Terrorists shouting "Allahu Akhbar" and firing at random attacked a hotel that caters to diplomats Friday in Mali, killing at least 21 in the West African nation where French troops have been stationed for years.
Two Al Qaida groups -- Al Qaeda in the Islamic Maghreb and its affiliate El Mourabitoune -- claimed responsibility for the bloody attack and siege, the Voice of America reported.
Two U.S. Special Operations troops aided in clearing the area and evacuating hostages near the 190-room Radisson Blu Hotel in Bamako, the Malian capital, but were not involved in any "kinetic" actions, according to the Pentagon and U.S. Africa Command.
The pair assisted local security in the effort to "move civilians to secured locations as Malian forces clear the hotel of hostile gunmen," said Lt. Cmdr. Anthony Falvo, a spokesman for Africom.
Pentagon officials, speaking on background, said there were a total 26 Defense Department military and civilian personnel in Mali -- 22 of them in Bamako. All were accounted for and none was injured, the officials said. Earlier, the State Department urged all Americans in Mali to shelter in place.
U.S. troops in small numbers have been involved in Mali since the French sent 4,000 troops there in 2013 to put down a rebellion by religious and tribal groups, some of them linked to al-Qaeda. The Islamic State in Iraq and Syria, or ISIS, reportedly does not have a presence in Mali.
The gunmen rolled past security in vehicles with phony diplomatic plates and left their cars with guns blazing to attack the hotel entrance, The New York Times reported. Inside, they cut the throat of a hotel guest and began going room to room, firing at random.
United Nations and Malian officials said that 140 guests and 30 employees were believed to be inside the hotel when the siege started. A dozen or more of the guests were believed to be American. Six of those were reported to have been evacuated safely. The fate of the others was not immediately clear.
UN officials initially said that at least 21 hostages were killed before Malian and African regional security forces took back the hotel by late afternoon and freed all hostages.
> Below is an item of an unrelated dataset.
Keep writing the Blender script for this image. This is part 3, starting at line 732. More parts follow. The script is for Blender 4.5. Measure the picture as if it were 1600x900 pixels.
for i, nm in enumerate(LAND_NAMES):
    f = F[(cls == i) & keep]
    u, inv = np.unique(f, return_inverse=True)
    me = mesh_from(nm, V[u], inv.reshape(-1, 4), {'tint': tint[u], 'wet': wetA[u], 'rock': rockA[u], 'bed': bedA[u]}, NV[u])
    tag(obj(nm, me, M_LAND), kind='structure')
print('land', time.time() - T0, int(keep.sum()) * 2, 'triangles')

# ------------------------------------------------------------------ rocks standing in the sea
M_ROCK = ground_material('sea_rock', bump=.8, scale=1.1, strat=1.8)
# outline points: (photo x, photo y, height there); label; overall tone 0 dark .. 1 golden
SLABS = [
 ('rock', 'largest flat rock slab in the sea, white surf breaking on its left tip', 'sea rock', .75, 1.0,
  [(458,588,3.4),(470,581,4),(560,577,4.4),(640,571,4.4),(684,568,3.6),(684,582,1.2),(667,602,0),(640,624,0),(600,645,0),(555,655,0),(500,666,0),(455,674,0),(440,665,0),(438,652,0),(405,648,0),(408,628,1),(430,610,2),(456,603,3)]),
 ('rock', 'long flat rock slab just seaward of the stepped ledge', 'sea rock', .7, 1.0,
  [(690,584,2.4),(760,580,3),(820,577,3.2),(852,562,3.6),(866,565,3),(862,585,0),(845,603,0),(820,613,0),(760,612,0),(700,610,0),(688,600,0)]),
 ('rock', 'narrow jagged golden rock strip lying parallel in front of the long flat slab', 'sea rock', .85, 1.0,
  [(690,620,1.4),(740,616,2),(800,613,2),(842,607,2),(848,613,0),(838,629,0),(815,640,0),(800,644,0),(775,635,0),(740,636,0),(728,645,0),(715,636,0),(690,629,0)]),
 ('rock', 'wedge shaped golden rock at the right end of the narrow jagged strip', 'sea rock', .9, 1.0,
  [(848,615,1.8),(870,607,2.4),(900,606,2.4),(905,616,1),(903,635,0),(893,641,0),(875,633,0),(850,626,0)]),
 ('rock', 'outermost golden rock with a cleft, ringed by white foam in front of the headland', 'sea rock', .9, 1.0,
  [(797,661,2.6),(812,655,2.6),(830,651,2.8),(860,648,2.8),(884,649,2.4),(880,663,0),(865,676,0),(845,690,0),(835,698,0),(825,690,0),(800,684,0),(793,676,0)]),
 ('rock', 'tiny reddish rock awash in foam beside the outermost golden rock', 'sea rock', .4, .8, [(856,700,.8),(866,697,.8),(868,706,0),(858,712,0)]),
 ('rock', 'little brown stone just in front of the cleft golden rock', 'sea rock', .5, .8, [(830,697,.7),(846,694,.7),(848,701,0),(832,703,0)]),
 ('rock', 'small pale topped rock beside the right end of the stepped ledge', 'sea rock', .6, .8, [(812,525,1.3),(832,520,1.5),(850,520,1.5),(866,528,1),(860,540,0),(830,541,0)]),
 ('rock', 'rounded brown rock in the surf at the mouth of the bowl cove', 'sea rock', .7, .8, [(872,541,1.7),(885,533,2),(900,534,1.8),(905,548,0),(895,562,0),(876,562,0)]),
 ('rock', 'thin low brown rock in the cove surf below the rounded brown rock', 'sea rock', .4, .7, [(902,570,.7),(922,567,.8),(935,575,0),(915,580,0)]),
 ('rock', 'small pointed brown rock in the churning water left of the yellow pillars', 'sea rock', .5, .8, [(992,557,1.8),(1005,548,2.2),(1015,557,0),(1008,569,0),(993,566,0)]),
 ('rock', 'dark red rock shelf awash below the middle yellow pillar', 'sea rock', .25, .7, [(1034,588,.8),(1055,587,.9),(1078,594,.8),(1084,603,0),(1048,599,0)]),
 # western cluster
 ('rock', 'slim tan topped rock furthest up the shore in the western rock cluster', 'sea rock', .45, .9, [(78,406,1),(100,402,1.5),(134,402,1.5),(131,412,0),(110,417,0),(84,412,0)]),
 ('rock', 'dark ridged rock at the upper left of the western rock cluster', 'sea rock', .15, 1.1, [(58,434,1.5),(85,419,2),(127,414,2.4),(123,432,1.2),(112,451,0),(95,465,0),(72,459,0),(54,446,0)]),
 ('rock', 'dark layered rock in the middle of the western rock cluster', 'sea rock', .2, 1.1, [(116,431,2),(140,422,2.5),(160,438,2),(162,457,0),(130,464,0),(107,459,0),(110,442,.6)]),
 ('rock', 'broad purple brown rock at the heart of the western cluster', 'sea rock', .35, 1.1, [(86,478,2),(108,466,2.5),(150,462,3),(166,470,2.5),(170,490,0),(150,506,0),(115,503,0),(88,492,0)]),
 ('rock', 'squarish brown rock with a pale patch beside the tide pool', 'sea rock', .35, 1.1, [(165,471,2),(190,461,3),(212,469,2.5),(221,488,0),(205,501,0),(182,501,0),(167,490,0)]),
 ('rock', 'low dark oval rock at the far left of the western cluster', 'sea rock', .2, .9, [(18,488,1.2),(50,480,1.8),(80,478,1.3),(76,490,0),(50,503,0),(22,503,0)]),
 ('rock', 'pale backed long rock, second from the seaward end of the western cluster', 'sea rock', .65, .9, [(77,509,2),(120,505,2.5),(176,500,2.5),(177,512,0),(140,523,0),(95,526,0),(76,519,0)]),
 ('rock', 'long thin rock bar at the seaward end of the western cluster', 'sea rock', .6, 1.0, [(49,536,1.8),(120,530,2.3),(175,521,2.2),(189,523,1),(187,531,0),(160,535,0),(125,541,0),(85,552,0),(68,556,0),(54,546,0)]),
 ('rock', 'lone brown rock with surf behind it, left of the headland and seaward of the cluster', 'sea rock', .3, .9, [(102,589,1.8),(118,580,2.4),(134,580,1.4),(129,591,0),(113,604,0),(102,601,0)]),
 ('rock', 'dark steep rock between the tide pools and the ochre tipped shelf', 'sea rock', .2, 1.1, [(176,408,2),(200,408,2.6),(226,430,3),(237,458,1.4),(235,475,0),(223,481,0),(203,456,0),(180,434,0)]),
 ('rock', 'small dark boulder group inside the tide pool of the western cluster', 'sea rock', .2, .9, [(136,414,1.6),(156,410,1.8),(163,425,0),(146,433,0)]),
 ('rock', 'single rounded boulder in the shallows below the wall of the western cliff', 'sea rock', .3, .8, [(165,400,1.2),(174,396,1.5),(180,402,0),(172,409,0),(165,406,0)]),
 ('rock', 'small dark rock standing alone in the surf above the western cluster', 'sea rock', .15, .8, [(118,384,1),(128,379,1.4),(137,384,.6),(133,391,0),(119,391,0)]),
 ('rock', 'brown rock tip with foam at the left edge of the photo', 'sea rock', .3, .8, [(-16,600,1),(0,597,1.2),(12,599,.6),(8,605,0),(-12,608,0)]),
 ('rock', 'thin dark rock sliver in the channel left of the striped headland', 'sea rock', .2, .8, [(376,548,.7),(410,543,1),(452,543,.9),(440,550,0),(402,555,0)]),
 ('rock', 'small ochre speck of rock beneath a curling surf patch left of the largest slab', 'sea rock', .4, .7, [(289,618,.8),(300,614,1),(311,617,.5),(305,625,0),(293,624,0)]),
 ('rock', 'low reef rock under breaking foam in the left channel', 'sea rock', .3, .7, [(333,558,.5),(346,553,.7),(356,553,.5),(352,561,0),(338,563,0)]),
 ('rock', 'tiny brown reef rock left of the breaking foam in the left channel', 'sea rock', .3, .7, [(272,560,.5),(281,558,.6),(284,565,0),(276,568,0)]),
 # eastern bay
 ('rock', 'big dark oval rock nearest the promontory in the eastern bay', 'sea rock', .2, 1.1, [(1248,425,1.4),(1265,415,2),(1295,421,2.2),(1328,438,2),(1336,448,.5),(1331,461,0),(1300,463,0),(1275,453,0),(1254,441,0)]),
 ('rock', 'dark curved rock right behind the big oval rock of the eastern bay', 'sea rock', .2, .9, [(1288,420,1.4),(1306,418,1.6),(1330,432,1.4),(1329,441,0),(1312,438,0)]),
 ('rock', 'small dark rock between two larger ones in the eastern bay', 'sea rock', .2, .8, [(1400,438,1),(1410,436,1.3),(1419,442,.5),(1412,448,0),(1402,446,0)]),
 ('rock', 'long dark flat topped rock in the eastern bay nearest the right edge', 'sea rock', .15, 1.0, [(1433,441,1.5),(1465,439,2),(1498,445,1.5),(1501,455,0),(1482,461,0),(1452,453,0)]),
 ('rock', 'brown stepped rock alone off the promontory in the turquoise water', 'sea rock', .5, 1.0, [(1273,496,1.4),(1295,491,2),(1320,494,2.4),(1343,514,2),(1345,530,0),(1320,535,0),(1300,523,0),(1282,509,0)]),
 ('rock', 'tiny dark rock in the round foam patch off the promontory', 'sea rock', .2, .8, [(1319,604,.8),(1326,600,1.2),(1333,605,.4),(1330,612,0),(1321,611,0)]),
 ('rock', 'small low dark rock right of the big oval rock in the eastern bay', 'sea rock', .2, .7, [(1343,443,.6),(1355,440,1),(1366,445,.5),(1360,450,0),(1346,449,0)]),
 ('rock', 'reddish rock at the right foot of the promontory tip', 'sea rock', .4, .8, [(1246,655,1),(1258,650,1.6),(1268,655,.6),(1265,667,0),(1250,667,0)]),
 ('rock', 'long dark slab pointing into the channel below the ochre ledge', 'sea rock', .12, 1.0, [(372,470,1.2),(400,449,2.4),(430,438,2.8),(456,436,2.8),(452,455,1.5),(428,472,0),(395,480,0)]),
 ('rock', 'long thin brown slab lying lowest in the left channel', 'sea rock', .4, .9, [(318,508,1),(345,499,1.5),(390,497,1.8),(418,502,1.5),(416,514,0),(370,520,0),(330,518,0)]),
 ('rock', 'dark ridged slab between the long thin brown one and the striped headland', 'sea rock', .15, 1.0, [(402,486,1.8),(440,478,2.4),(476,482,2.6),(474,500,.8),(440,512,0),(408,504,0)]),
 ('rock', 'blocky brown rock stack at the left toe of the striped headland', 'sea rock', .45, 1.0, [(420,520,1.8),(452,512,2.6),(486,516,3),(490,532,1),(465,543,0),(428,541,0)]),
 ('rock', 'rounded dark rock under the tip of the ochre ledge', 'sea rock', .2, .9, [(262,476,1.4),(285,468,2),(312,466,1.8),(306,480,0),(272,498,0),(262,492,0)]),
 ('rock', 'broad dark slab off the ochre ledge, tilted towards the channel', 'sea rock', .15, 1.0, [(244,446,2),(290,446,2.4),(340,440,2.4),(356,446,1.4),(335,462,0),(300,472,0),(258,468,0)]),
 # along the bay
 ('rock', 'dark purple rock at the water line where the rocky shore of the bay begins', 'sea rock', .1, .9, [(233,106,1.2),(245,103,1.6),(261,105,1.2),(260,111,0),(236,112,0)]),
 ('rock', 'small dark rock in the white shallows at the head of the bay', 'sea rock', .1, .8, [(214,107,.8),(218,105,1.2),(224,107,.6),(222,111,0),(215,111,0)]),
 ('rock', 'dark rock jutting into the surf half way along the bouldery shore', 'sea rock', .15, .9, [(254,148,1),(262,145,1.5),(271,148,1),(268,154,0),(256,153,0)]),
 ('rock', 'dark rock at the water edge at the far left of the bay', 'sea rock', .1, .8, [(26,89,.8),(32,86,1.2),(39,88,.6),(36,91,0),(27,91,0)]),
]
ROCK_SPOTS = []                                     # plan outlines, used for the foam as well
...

Other reports put the death toll at 27.
The hotel attack in Mali, a former French colony, came a week after the Paris terror attacks claimed by ISIS killed at least 129 people.
"We don't want to scare our people, but we have already said that Mali will have to get used to situations like this," said Malian President Ibrahim Boubacar Keita, who was visiting neighboring Chad, which is the headquarters for French military operations in West Africa.
"We must all remain humble. No one nowhere is safe given the danger of terrorism," Keita told the France 24 news channel.
Mongi Homdi, head of the UN mission in Mali, said the use of the hotel by diplomats may been the motive for the attack. "I think this attack has been perpetrated by negative forces, terrorists, who do not want to see peace in Mali," he told CNN.
Africom aided the French intervention, ferrying troops to Bamako, providing aerial refueling for French fighters, and aiding intelligence with drone surveillance. In 2014, the French began winding down Operation Serval in Mali, named for an indigenous wildcat, as Mali began to stabilize, but 1,000 French troops remained in the country.
In a Pentagon meeting last July with French Defense Minister jean-Yves le Drian, Defense Secretary Ashton Carter hailed French security operations in Mali and throughout West Africa.
"French operations there are preventing spillover of terrorism, trafficking and extremism, disrupting al-Qaida affiliates, Boko Haram and other extremists in North and West African nations, like Mali, Niger and Chad, and the U.S. military will continue to support France in these efforts with our lift and aerial refueling capabilities," Carter said.
At the time, Africom said that U.S. Air Force tankers assigned to the 351st Expeditionary Aerial Refueling Squadron out of Royal Air Force Mildenhall in England had flown 638 sorties, providing 2,702 French receiver aircraft with nearly 25 million pounds of fuel since the operations began in 2013, according to Africom.
At the start of Operation Serval, five U.S. C-17 Globemaster III cargo aircraft flew French forces and equipment to Mali from various locations.